Beginnings and Endings

Outside my window, church bells have started pealing. The sun is slowly edging its way upwards into the day. Light casts shadows over the landscape on its way to fully illuminating everything for today. Birds call in the distance. Every dawn feels like the beginning of a new, undefined something. Our days are ours to make of them what we will. How easily the sacred twilight time dissipates and the doors of the day fly open.

It is like trying to hold on to our infant children. That unrepeatable time in their life and yours when there is nothing there but promise and peace and possibility in their little beings. And within those moments, the poignant realization that I can only hold on to them as they now are in memories. Which fade. Aught to do but see them as they are right then, savor them for a little while, and then take yourself away from their cribs and make the morning coffee.

I believe those occasional glimpses of “sacred” moments keep us moving forward. Unrepentant cynics aren’t completely wrong. It is a messed up old world and always has been. But I live for the slivers of sacred moments, then pile them up in my head until I have a banquet of happy moments and memories to look back on. I choose to absorb into myself the peace I know is out there in the world.

It wasn’t always like that for me. Dawn would break, the birds would start singing and I would reach for a glass of the hair of the dog that bit me. Pain begets pain. That is until we decide to step up and into and steep ourselves in its lessons. I once sat in my living room off and on for weeks as waves of pain would wash over me like sitting in a lye bath. Lye is caustic and made from wood ashes. It was used in times gone by for washing clothes and soap making. Overexposure can burn the skin. My memories felt like they were burning mine.

Steeping in the emotional lye bath of unwanted memories, I truly suffered but could feel my heart being cleansed and cauterized. This is the only way to healing, I was assured.
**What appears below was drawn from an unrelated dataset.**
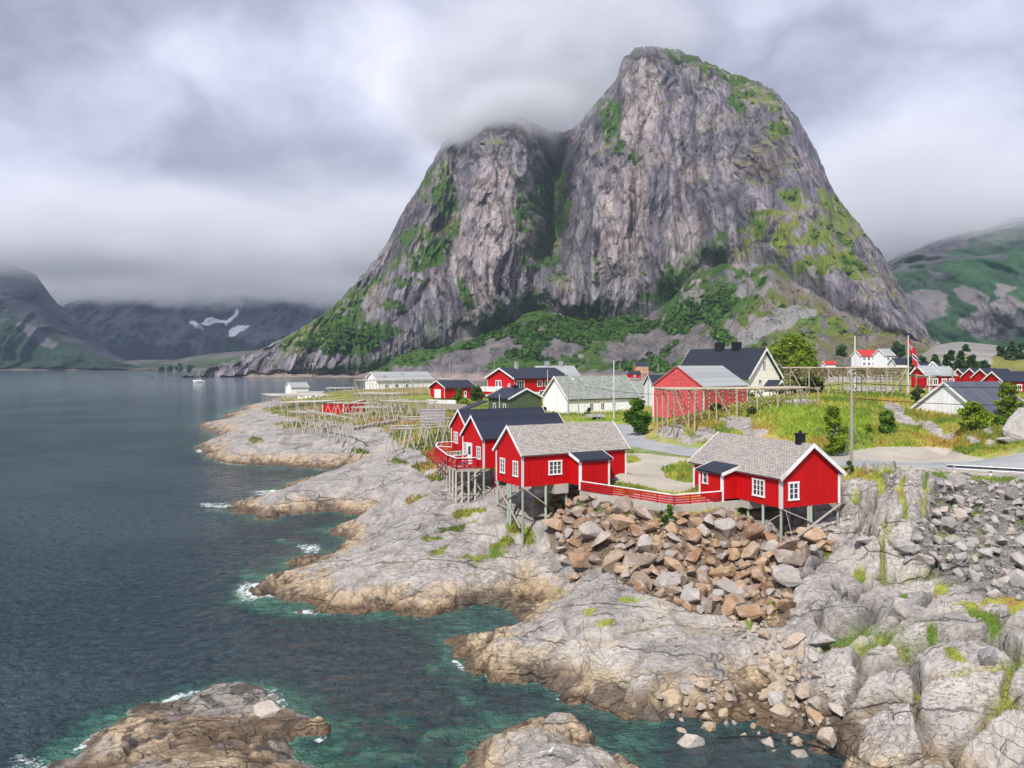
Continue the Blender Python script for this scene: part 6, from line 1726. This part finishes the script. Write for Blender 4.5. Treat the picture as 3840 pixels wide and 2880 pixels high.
def scatter(key, name, poly, classes, zone, cat, group, sink=0.25, seed=1, filler=0, rfill=(0.08, 0.2), fname='rubble', thin=0.70, zoff=0.0):
    r = random.Random(seed); placed = []
    x0 = min(p[0] for p in poly); x1 = max(p[0] for p in poly); y0 = min(p[1] for p in poly); y1 = max(p[1] for p in poly)
    def rnd_pt():
        for _ in range(200):
            px = r.uniform(x0, x1); py = r.uniform(y0, y1)
            if in_poly(np.array([px]), np.array([py]), poly)[0]:
                return px, py, hit(px, py)
    for (cnt, ra, rb, word) in classes:
        c = 0
        for tr in range(cnt*30):
            if c >= cnt: break
            px, py, p = rnd_pt(); rad = r.uniform(ra, rb)
            if any((p - q).length < (rad + rq)*thin for q, rq in placed): continue
            placed.append((p.copy(), rad)); c += 1
            o = bpy.data.objects.new(name, r.choice(BM[key])); COL.objects.link(o)
            o.location = p + UP*(rad*(0.45 - sink) + zoff)
            o.rotation_euler = (r.uniform(-.7, .7), r.uniform(-.7, .7), r.uniform(0, 6.28))
            o.scale = (rad*r.uniform(0.9, 1.25), rad*r.uniform(0.8, 1.1), rad*r.uniform(0.75, 1.1))
            tag(o, zone(word, px, py), cat, group)
    if filler:
        V = []; F = []; base = 0
        for k in range(filler):
            px, py, p = rnd_pt(); rad = r.uniform(*rfill)
            v, f = r.choice(BV[key]); a = r.uniform(0, 6.28); ca_, sa = math.cos(a), math.sin(a)
            M = np.array([[ca_, -sa, 0], [sa, ca_, 0], [r.uniform(-.4, .4), r.uniform(-.4, .4), 1]])
            V.append(v @ M.T * rad + np.array(p) + np.array([0, 0, rad*0.3])); F.append(f + base); base += len(v)
        o = raw_mesh(fname, np.concatenate(V), np.concatenate(F), BM[key][0].materials[0])
        tag(o, kind='stuff')
    return placed
RIP = [(545,500),(575,496),(600,506),(640,516),(676,521),(722,517),(745,519),(768,535),(800,545),(826,540),(832,552),(800,560),(792,590),(788,612),(770,628),(745,618),(712,612),(694,616),
       (668,600),(640,594),(618,574),(596,566),(575,583),(563,560),(552,540),(545,512)]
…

To face up to your delinquencies and feel the pain fully before it can be released. Something in there, too, about finally taking personal responsibility for everything you did or that happened to you. That is not to be confused with taking on all the blame for what happened to you. People do bad things. And you have done bad things, too. I did. It is a reminder that you have a choice in how to face up to everything that happens to you – good or bad.

I remember a repetitive thought I had as I was going through this emotional test by fire. In the midst of learning some horrendously painful life lessons, I thought I would much rather have read them in a book. Would that a book or two would have intervened earlier in my life and set me on an easier path. But life unfolds for each of us at the age and stage when we are ready to learn the lessons. That sounds much more orderly than it actually is. We can either learn deliberately by staring down our demons or our demons take over and control us. It’s about feeding the right wolf as I have said before.

We all have measures of light and dark inside us. Refute that fact and you can become one sorry son of a bitch. One of those humans who is so convinced of their holiness and right-thinking that they can make no allowances for the frailty and ambiguity in fellow humans. Evangelical Christians come to mind. They take what is essentially some good common sense direction in the Bible about how to live a good life and go to hell with the joke. As it were.

If you are making others miserable because you can’t treat anyone else’s belief system with respect, then you have kind of missed the point JC was trying to make. I am impatient with stereotyping. I am impatient with the implicit set of “tests” good Christians arbitrarily dream up to admit you to their circle of the blessed and worthy. I am not a great joiner of clubs.

Since early, early morning, the darkened skies are now lightening up and rent through with long skinny clouds of gold. The bells and the birds have mostly gone quiet, their reveille chores having been completed for today. I love the certainty of what I wake up to every morning. I rely on it in my life much as I do my breath and my heartbeat. I stop to take in these precious slices of time in the morning. Because one day, I know I won’t be able to.